Chicken Piccata with parsley and mixed green salad
Salad

Chicken Piccata with capers and side of mashed potatoes
Potatoes

Ingredients
2 skinless, boneless chicken breasts, cut in half
salt and black pepper
garlic powder [optional]
3/4 c all-purpose flour, for dredging
1 egg
1/4 c heavy cream [optional]
olive oil
1/3 c lemon juice (or 1/4 c vinegar)
1/2 c chicken stock
1/4 c brined capers, rinsed
3 tbs garlic, minced
2 tsp sugar
1/3 cup parsley, chopped

*Note: If you decide on a really thick crust for the chicken, know that the sauce at the end will lose its clarity. If you lightly coat the chicken, you should end up with a clearer liquid at the end.

Directions
In a saucer (or deep plate) wide enough to hold chicken, mix flour, 1/2 tsp salt, 1/4 tsp black pepper, 1/4 tsp garlic powder. In a second saucer/plate, beat together egg and heavy cream.
Sprinkle both sides of chicken breast with salt and pepper.
Dip each chicken breast in the egg/heavy cream until thoroughly coated, then into the flour mixture. I like to really press the flour onto the chicken to make a nice thick coat. But if you want a thinner shell, then coat lightly.
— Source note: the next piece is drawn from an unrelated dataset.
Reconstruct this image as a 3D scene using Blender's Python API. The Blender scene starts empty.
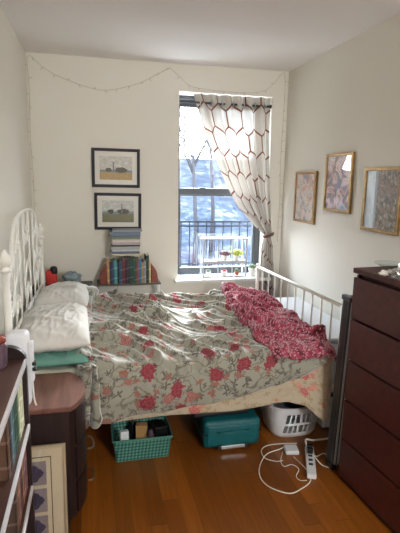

Heat 1-2 tbs olive oil in a large saute pan on medium-low heat. Add the chicken breasts and cook until browned. DO NOT USE HIGH HEAT, as the exterior will brown (if not burn) before the breast meat is fully cooked. Once done, remove chicken to a plate, and keep the pan on a low heat.

Frying

To the pan, add lemon juice, chicken stock and optional splash of white wine, capers and minced garlic, and allow the liquid to bubble and thicken and reduce. Make sure to scrape the bottom of the pan so the liquid takes in all that extra flavor. Adjust season with sugar, salt (probably not needed) and/or lemon juice as needed. Remove from heat, and spoon liquid over chicken breast. Top with a generous sprinkle of fresh parsley. Enjoy!

Closeup

This time, I made enough reduction liquid to eat my with mashed potatoes, and it was absolutely divine.Tangy. Salty. Creamy. Beautiful. I feel better already. So ready that I am going to tackle the rest of my day like a champ. No more moping about bad interviews or missed trains. Time to get back up and face the world. Bring it.